La Independencia fue obra de las generaciones jóvenes. La mayoría de los padres fundadores tenía una edad que oscilaba entre los 25 y los 35 años, figuras vigorosas física e intelectualmente que estaban en capacidad de analizar las circunstancias y de sacar provecho de ellas, hasta el punto de llevar su cometido a la victoria. Lo mismo pasó con los miembros del elenco que se ocupó de separar a Venezuela de la Gran Colombia, que veían el declive o la desaparición de la generación anterior y ocuparon su lugar en la cabeza de la sociedad. Los fastos de la Guerra Federal dependieron igualmente de una parvada de luchadores imberbes, que fueron desplazando a quienes la edad y el desgaste de sus trabajos condenaban a papel secundario. Lo mismo sucedió con suceso tan importante de la historia contemporánea como fue el movimiento octubrista de 1945, obra de ciudadanos poco conocidos y experimentados que fueron capaces de iniciar un capítulo prometedor y renovador de la sociabilidad moderna.
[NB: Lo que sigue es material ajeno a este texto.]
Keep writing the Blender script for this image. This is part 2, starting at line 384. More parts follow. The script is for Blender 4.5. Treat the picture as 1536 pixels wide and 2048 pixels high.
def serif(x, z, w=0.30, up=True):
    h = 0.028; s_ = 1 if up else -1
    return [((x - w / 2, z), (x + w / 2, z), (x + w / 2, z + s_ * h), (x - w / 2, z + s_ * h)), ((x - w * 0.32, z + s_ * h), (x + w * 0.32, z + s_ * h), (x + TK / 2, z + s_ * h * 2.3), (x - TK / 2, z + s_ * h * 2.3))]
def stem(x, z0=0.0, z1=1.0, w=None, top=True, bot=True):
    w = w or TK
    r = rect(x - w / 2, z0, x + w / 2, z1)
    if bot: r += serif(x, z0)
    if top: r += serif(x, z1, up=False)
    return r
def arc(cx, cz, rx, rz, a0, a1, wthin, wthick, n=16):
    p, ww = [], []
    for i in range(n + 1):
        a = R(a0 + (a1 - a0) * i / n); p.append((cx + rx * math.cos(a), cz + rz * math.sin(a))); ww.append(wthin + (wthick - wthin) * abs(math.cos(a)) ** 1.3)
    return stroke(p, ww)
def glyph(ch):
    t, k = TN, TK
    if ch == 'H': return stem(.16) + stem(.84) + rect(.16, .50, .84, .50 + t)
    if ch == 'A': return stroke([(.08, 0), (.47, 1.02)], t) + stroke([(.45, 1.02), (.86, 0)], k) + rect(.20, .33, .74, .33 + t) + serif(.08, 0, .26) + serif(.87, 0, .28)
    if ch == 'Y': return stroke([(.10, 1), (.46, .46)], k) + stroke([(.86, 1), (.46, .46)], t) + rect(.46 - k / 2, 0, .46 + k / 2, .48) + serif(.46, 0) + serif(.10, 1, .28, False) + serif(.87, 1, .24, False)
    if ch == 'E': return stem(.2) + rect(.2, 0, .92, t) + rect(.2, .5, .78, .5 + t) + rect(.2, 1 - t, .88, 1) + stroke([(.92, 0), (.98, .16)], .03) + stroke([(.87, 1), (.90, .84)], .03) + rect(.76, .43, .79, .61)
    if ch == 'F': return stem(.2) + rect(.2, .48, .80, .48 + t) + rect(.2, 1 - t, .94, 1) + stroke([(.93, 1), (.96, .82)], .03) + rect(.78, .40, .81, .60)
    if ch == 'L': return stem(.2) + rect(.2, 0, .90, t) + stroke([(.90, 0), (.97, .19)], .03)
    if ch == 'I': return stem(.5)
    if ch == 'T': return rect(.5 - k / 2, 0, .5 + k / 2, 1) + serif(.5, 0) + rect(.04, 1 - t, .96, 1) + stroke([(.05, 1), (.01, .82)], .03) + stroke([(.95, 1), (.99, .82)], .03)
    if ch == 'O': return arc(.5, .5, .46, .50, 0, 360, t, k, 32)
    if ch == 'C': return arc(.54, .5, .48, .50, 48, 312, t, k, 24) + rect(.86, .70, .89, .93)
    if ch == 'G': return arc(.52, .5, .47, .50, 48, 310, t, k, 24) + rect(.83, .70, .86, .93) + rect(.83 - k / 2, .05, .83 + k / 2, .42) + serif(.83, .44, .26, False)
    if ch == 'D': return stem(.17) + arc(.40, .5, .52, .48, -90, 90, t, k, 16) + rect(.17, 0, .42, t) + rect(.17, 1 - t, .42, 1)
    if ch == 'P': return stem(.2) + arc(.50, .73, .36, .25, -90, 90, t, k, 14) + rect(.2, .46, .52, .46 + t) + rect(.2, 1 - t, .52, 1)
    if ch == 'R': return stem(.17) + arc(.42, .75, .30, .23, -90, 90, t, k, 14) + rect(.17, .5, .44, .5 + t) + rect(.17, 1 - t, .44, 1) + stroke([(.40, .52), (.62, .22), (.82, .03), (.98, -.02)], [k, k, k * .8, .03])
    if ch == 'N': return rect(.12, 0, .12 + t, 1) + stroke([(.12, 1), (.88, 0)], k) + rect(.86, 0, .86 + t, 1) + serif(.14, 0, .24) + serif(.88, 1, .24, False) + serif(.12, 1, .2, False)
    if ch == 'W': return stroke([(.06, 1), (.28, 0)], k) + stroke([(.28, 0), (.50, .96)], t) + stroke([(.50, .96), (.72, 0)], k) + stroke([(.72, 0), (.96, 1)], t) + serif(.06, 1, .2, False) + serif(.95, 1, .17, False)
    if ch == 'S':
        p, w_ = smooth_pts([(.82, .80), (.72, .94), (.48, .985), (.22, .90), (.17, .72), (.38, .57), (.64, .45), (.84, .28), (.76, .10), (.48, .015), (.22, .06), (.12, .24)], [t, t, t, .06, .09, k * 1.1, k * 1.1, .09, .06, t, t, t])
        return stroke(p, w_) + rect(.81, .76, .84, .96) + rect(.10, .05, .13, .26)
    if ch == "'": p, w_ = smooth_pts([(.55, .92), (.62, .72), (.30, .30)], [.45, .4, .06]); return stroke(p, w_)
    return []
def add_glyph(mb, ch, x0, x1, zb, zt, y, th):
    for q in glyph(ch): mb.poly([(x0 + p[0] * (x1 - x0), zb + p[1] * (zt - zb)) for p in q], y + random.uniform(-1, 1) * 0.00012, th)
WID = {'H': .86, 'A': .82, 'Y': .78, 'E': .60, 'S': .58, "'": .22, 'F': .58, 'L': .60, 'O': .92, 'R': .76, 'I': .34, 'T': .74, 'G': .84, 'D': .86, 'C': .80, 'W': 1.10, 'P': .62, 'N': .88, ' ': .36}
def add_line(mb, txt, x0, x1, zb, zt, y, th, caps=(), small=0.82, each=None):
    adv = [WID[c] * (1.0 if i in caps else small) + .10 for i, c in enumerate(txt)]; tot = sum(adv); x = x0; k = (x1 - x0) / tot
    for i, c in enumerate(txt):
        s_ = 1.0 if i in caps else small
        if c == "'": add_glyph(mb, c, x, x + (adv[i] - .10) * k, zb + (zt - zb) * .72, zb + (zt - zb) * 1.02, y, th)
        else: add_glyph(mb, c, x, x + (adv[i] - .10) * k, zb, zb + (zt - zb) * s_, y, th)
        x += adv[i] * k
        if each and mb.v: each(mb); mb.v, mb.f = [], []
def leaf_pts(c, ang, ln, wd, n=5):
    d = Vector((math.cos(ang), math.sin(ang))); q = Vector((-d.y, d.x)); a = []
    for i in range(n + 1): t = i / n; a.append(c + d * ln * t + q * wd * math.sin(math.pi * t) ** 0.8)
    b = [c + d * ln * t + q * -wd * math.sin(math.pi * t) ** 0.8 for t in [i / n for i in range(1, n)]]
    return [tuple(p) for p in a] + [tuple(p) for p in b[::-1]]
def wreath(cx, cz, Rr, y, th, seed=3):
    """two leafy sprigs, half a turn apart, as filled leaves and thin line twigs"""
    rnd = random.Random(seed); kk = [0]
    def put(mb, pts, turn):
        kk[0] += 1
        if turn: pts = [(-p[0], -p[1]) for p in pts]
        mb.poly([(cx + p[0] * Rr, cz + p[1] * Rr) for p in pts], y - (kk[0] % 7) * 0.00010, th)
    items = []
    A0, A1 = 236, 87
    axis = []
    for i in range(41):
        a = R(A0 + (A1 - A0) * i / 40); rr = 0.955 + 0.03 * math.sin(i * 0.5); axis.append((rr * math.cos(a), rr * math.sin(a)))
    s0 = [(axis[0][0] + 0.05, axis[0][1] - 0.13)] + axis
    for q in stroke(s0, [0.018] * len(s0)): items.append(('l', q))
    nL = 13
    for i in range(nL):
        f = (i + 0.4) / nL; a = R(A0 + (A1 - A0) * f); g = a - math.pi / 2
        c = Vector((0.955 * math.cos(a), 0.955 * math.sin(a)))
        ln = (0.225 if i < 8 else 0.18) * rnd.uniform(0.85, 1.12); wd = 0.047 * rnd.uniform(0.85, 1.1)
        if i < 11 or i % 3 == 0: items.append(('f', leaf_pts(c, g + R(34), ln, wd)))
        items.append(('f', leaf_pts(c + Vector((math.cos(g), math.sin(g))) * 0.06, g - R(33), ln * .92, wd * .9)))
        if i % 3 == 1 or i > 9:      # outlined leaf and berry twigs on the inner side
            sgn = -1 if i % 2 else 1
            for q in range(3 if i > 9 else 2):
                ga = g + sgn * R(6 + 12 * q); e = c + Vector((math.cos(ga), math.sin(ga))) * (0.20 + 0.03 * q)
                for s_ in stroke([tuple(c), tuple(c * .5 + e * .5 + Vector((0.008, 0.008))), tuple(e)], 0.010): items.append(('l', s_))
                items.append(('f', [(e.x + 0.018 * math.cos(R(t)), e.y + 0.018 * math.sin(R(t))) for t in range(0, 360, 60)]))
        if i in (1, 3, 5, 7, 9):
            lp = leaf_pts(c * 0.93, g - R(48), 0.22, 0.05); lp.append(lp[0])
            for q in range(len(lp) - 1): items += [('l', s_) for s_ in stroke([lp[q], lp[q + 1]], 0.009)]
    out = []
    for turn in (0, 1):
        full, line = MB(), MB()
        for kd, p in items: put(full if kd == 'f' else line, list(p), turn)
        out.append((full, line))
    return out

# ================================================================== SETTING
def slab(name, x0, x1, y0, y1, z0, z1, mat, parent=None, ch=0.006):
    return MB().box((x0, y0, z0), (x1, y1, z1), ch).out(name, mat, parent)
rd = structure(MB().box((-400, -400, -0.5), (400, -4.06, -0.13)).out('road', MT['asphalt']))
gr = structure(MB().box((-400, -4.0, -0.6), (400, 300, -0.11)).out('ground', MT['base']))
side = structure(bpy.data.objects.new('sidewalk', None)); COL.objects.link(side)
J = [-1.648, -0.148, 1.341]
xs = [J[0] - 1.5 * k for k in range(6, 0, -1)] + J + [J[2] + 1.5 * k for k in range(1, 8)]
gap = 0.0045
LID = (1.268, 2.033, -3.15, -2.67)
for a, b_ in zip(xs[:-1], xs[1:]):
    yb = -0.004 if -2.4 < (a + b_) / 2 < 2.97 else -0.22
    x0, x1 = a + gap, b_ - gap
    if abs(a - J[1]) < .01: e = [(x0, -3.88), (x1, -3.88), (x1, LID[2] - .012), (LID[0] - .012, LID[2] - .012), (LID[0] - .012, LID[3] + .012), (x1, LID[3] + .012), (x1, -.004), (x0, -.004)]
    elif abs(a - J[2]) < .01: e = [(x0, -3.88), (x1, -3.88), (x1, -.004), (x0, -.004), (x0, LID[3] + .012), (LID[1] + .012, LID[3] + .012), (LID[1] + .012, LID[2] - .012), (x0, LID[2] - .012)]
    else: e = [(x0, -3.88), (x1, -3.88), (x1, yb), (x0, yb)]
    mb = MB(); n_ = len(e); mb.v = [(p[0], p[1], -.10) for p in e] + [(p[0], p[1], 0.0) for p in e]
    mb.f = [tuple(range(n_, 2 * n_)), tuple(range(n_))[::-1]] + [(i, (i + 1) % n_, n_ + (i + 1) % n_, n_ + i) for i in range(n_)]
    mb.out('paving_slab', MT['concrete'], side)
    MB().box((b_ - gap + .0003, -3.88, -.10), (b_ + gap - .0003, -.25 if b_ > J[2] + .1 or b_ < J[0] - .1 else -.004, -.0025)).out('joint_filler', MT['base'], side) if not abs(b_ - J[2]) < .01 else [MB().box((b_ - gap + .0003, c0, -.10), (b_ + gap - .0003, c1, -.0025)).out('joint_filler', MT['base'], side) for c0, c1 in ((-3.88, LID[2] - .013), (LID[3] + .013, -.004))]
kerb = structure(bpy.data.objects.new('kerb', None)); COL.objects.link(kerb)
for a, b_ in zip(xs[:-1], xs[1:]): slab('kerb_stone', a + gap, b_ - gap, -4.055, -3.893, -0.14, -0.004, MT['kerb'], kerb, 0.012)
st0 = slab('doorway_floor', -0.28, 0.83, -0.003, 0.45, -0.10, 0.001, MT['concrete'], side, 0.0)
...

La irrupción de los jóvenes causó problemas con los mayores, que tenían un entendimiento diverso de los negocios públicos y trataron de evitar el desplazamiento, pero a la postre se impuso un acercamiento que no condujo a fisuras de importancia. Por consiguiente, la república, en sus diferentes etapas y aún en tiempos de guerra, condujo a una colaboración de generaciones y a un acercamiento de los puntos de vista provocados por la experiencia grupal de quienes dominaban la escena, hasta llegar a concordancias sin las cuales hubieran fracasado los diferentes proyectos. La necesidad de aprovechar la experiencia previa y de juntarla con las pulsiones de quienes querían asaltar el mundo desde su juventud y desde sus planes sin aparente vínculo con el pasado, condujo a un concierto admirable que logró su cometido en la inmensa mayoría de los predicamentos que se desafiaron.

Celebramos hoy, en suma, las hazañas de la juventud a través de la historia nacional y les concedemos la trascendencia que tuvieron, pero recordamos que necesitaron a los más viejos, a los maestros de cada casa y de cada institución, a las ideas y a los escritos de quienes los precedieron cronológicamente, para hacer contribuciones fundamentales en la creación de una sociabilidad a la cual debemos la esencia de la patria. Cuando el calendario patriótico nos llama a recordar a los jóvenes y a ubicarlos en el centro del calendario cívico, queremos verlos como protagonistas que supieron buscar la experiencia de sus antecesores vivos y muertos, es decir, como protagonistas de un designio que no fue excluyente sino todo lo contrario.